I'm aware that I could have continued to write while I was on break, but I just didn't feel like it. I'd say that I've been neither busy nor lazy. I graded all the tests I had sitting around, some for a few weeks, got enough of my taxes done to file an extension, eliminated a decent chunk of the paper that besieges me on a daily basis, went to a couple of ballgames, did a Seder, all that kind of stuff. But the break had no flow to it because various scheduling things chopped it to bits, and having a day taken away at the end didn't help.
But now I'm sitting in a friend's backyard in Scottsdale, looking down at a pool and up at a mountain.
This trip is a follow-up to our Bat Mitzvah visit back in February. Because we enjoyed visiting with the friends whose kid was celebrating, we decided to come back here when we had a moment. And five days seemed like enough, even with travel soaking up one of them.
These folks are Ronnie's friends from high school, who I met only a few weeks after I met Ronnie. And I've always enjoyed their company and they mine. So why not?

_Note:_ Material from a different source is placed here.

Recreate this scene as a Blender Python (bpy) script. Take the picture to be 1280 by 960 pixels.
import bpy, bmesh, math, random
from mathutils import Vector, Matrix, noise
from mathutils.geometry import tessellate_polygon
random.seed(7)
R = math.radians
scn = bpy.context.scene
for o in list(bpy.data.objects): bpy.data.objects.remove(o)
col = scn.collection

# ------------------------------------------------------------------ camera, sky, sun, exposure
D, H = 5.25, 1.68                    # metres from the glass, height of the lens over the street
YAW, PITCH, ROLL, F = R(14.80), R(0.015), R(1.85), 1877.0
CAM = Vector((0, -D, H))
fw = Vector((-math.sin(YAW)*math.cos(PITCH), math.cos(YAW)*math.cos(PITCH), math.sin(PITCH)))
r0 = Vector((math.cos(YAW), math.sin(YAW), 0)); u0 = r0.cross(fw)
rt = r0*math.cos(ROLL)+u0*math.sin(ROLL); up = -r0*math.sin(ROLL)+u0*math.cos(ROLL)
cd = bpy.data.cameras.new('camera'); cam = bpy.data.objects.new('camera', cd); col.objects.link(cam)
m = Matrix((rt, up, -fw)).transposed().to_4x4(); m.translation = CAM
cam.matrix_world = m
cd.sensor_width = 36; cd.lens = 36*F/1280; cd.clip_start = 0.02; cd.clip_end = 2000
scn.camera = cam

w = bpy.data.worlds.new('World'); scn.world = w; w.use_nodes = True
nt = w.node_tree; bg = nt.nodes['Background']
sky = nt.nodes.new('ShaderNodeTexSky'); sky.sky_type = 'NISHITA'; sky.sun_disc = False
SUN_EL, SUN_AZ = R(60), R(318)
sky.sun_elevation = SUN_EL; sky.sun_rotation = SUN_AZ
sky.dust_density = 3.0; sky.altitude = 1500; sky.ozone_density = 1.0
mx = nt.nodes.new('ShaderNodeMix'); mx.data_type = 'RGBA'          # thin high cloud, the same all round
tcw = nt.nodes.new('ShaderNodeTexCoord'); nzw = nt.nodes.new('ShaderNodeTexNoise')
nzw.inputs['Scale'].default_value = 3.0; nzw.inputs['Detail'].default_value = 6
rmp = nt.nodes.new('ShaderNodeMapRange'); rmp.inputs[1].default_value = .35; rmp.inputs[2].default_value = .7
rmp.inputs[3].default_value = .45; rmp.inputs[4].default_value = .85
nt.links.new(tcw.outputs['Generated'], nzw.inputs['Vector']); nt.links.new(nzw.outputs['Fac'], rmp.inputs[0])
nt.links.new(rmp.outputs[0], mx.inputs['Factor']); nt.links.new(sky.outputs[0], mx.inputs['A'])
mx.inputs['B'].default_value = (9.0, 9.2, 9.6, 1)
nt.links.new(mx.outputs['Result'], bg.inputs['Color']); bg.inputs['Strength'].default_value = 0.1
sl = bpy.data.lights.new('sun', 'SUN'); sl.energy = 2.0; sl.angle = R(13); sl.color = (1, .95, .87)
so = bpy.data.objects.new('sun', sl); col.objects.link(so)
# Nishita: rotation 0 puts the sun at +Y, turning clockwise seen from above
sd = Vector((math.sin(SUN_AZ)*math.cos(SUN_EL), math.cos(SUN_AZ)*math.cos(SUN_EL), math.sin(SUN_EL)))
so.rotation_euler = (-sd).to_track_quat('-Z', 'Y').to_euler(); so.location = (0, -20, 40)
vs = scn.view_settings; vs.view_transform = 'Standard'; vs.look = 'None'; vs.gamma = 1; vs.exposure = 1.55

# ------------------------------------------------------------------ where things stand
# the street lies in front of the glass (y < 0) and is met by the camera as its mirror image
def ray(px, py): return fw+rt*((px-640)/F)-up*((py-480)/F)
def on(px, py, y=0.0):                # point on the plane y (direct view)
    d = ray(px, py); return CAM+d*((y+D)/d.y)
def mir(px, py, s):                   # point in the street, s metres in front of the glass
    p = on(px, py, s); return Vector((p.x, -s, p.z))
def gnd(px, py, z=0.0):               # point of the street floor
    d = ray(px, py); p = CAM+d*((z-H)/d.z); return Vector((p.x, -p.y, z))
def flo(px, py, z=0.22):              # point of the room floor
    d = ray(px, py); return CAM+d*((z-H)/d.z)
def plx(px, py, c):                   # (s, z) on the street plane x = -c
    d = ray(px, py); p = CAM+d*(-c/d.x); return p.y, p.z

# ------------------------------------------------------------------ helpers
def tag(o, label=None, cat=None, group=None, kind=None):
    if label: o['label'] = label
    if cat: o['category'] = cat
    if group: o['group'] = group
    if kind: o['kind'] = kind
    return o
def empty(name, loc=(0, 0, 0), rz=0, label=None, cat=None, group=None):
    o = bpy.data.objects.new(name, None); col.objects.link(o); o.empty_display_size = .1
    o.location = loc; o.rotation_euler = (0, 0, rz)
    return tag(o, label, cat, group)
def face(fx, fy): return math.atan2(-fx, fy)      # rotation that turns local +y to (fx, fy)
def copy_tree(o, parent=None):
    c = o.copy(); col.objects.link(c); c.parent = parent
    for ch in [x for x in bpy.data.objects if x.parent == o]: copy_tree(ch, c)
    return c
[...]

The flight here was the usual flight crap- stuffed into little seats with virtually no service of any kind, rationing whatever snacks we could find in the incredibly bereft Terminal A at PHL and smuggled on board, and trying to read/sleep our way through 5 hours. We made it. That's the best I can say.
These folks live near the end of the road, on a cul-de-sac where the edge of Scottsdale bumps up against some hills. It's really hard to drive around here and understand why a huge sprawling metropolitan area sprung up here. Certainly nothing else springs up here without great difficulty. I'll try to get pictures of a couple of things to give you an idea, but aside from the apparent law requiring all buildings to be squat and adobe-style, there a lots of places that really look like they've been plopped down where they are simply because there was open space. Maybe that's what actually happened. So you get commercial buildings with nothing but flat desert on 3 or even 4 sides of them. It's just kind of weird.
I don't begrudge people living here, though I'm not sure what they'll do when they run out of water. And we got to go to a cool place for dinner, an old bar called Greasewood Flat. It's in an old junkyard, and had old mining equipment lying around, plus some animals and a well-used horseshoes, well, what do you call a place where you play horseshoes? A court? A field? A course? It's none of those. I'll call it a pitch, which is really the word for a soccer field, but that's what you do with horseshoes, I think. They have burgers and beer and live music and fire pits. They even made a matzah grilled cheese. And of course it looks like it's in the middle of nowhere, even though it's across the road from the Four Seasons.
So our trip is off to a good start. I'll keep y'all posted.